Members of the Salt Lake Valley Atheists are considering a lawsuit against a 3-year-old state law requiring all Utah elementary school students to recite the pledge. They are also gearing up to fight a bill that would make it mandatory for all Utah junior high and high school students.

It is the phrase "one nation under God" — inserted into the Pledge in 1954 — that rankles atheists. "It ties patriotism to religion, and I don't believe in that," says Mike Rivers, the Utah director of American Atheists. If legislators want schoolchildren to be more patriotic they should fund enhanced history classes, he says.

Utah Sen. Chris Buttars, R-West Jordan, has filed a bill requiring a recitation of the pledge "at least once a week" in secondary schools. "Nobody is going to order you to say it," Buttars explains. "If you don't want to stand up, nobody will say a thing to you.

"I have a real problem, in fact I'm totally amazed," he adds, "that anyone in this country would be opposed to having our American kids say the Pledge of Allegiance. Like it or not, this is a Christian country. It was founded on Christian principles."

Buttars predicts the battle over the pledge will be "hell and high water."

The Utah Legislature passed the elementary school pledge law in 2000. It includes a provision allowing students to remain silent during the pledge if they have a letter from their parents. The provision was added as a way to skirt a 1943 U.S. Supreme Court decision that schoolchildren cannot be forced to say the pledge or salute the flag if either conflicts with their religious beliefs.

But opting out of the mandatory pledge isn't good enough, says Rivers. "The school might as well take a scarlet A and put it on them." Children are subjected to peer pressure and stigma, he argues. The law has "isolated the child that's opting out," he says.

It is the stigmatizing aspect of the required pledge that might be the basis of a lawsuit, says Rivers, rather than the unconstitutionality of the "one nation under God" clause. This strategy would avoid the issues raised last summer when the 9th Circuit Court of Appeals in San Francisco ruled that the phrase violates the First Amendment. The ruling applied only to elementary schools; the pledge was not ruled unconstitutional in other settings.

Implementation of the ruling was suspended, pending a petition for rehearing. The ruling, if it were to go into effect, would apply only to the states that make up the 9th Circuit, which does not include Utah.

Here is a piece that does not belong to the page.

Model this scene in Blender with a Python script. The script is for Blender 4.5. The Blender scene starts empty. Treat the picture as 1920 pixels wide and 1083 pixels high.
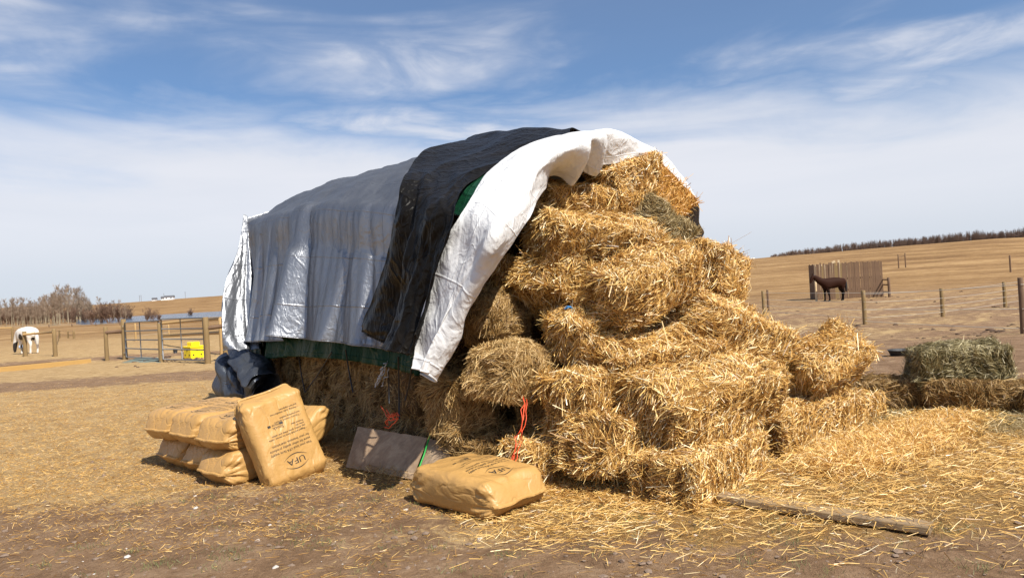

Rivers says that two members of the Salt Lake Valley Atheists are potential plaintiffs in the yet-to-be-filed lawsuit.

Salt Lake City First Amendment lawyer Brian Barnard, who has "serious questions as to the constitutionality of the mandatory pledge in its current form," says that at this point, with the 9th Circuit Court's ruling up in the air, filing a lawsuit in Utah would likely have "marginal or no chance of success." Sometimes, he says, "such a suit creates 'bad law,' which may hinder later attacks."

As for Buttars' bill requiring the pledge in secondary schools, both the Salt Lake Valley Atheists and Atheists of Utah plan to organize a letter-writing and phone-calling blitz.

"The Legislature pays little attention when atheists testify as such," notes Utah Atheists president Charles Johnson, "so it would be best if a great many citizens were to write letters and testify on their own behalf."

The House recites the pledge each morning of the general session, and there is a resolution in the Senate to have the senators recite the pledge.

The bill "strikes us as being simply legislative grandstanding," much like last year's legislation requiring the posting of "In God we trust" in Utah schools, he adds. "No one can believe that these actions have any real effect on students, except to make those students who object to the recital stand out and be ridiculed by the majority of students, most of whom are either theists or people who have never given the matter much thought.

"It seems to be a case of the majority simply wanting to show the remainder of us that they are the majority and that majority rejects us and our thinking," he argues.

Buttars sees it differently. "The God haters and values haters have let the values American has stood for slide right off the table. It's time to stop."